Strong Dollar Spreads Global Pain

Strong Dollar Spreads Global Pain
A powerful US dollar is making currencies around the world weaker and contributing to soaring prices of basic goods and services. The dollar has gained 18% this year, and in September hit a 20-year high, according to the benchmark US Dollar Index that measures the dollar against a basket of key currencies.
To combat skyrocketing US inflation, the Federal Reserve has raised its benchmark short-term interest rate five times this year alone and has already said more hikes are likely. That has led to higher rates on US government and corporate bonds, attracting investors and strengthening the US currency.
Rich countries have been affected by the strong dollar.

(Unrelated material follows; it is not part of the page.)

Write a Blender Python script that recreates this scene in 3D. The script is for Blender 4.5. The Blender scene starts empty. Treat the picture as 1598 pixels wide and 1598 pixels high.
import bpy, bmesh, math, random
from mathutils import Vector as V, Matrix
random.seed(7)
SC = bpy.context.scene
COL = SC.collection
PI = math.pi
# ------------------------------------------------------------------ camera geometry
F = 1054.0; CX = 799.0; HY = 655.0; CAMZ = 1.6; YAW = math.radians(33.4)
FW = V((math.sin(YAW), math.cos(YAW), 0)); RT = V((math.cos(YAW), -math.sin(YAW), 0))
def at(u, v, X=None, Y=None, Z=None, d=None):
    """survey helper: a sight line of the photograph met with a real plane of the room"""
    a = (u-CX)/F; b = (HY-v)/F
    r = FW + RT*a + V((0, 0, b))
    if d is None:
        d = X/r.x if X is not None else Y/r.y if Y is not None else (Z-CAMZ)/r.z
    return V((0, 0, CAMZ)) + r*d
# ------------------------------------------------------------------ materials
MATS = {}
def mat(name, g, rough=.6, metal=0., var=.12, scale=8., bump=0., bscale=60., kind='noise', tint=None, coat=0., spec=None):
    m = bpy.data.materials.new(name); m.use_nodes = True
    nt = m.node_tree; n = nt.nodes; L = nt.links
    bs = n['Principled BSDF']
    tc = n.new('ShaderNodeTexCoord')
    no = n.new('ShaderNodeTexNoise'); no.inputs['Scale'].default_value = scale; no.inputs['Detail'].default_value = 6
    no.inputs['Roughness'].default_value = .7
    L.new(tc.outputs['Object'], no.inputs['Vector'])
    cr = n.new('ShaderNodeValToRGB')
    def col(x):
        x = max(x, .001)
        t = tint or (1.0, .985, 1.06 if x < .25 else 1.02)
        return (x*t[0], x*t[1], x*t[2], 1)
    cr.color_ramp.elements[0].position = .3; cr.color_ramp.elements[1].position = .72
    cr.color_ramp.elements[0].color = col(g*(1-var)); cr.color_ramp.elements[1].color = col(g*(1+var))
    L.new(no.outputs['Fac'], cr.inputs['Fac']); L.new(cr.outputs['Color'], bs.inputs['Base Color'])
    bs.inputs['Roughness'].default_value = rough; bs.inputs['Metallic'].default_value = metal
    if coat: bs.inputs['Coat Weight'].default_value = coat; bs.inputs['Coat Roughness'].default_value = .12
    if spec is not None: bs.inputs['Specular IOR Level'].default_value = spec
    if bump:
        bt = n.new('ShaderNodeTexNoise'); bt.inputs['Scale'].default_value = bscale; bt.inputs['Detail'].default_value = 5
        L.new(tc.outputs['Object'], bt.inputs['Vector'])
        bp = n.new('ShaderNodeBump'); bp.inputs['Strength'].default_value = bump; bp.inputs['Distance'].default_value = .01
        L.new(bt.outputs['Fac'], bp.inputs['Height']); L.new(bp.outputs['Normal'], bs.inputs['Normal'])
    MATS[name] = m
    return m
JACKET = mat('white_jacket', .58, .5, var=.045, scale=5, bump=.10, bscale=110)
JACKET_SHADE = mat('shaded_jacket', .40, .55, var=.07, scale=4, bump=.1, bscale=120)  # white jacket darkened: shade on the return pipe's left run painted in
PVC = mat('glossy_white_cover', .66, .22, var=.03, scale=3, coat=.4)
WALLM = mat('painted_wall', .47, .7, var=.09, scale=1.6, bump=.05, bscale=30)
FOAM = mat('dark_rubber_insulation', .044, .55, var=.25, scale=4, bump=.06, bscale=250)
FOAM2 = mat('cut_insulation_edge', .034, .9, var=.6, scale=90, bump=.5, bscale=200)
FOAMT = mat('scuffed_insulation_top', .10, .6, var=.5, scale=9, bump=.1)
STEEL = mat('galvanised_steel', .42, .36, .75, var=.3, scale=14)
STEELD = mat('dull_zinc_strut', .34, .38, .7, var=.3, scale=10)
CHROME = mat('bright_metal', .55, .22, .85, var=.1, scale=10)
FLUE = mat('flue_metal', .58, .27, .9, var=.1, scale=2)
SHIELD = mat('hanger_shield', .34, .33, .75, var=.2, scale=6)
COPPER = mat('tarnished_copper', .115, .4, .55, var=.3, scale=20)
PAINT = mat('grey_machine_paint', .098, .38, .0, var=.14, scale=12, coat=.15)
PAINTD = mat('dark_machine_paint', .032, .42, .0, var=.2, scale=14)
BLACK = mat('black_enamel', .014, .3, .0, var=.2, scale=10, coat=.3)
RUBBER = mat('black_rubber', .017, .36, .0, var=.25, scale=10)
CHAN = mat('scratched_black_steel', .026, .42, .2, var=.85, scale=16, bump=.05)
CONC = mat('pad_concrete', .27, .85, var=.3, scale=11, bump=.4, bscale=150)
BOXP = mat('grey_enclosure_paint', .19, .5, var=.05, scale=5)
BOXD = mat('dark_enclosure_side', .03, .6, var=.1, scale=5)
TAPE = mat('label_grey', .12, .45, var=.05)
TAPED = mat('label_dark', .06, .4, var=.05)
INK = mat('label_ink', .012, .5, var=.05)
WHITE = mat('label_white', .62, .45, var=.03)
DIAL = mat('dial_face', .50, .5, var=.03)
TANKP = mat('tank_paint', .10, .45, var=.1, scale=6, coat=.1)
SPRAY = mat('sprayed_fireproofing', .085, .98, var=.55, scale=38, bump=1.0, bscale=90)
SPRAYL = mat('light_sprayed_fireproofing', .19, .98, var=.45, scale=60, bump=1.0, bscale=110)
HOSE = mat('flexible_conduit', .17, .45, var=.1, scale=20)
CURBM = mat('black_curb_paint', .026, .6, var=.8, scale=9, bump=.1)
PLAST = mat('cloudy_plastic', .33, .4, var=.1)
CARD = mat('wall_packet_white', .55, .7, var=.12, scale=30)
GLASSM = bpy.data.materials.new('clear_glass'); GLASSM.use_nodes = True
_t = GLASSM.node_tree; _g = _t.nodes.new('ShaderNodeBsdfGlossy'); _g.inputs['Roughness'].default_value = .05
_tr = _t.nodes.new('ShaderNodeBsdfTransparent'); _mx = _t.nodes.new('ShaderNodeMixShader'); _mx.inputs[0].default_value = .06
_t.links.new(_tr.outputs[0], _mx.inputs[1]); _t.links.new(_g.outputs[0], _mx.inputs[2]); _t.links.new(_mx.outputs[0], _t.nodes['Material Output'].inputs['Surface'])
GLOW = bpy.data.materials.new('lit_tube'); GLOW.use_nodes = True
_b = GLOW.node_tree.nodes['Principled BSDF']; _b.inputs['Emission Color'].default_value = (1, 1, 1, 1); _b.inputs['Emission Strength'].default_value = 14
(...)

One euro is now worth less than $1 for the first time in two decades, and the British pound has plunged 18% from a year ago. Unsurprisingly, poor countries are also feeling the effects of a strong dollar. The Indian rupee has dropped nearly 10% this year, the Egyptian pound 20%, and the Turkish lira 28%.
What does this mean for me? 
Normally, countries get some benefit from falling currencies because their exports become cheaper and more competitive overseas. However, muted global growth is stopping this benefit.
A rising dollar makes countries’ imports more expensive, adding to inflationary pressures. A strong dollar also negatively affects governments and companies that borrowed in dollars because they need more local currency to make loan payments.
The trouble does not end there. A strong dollar forces central banks to raise interest rates to try and energize their currencies so money does not leave their borders. However, higher interest rates weaken economic growth by choking off aggregate demand.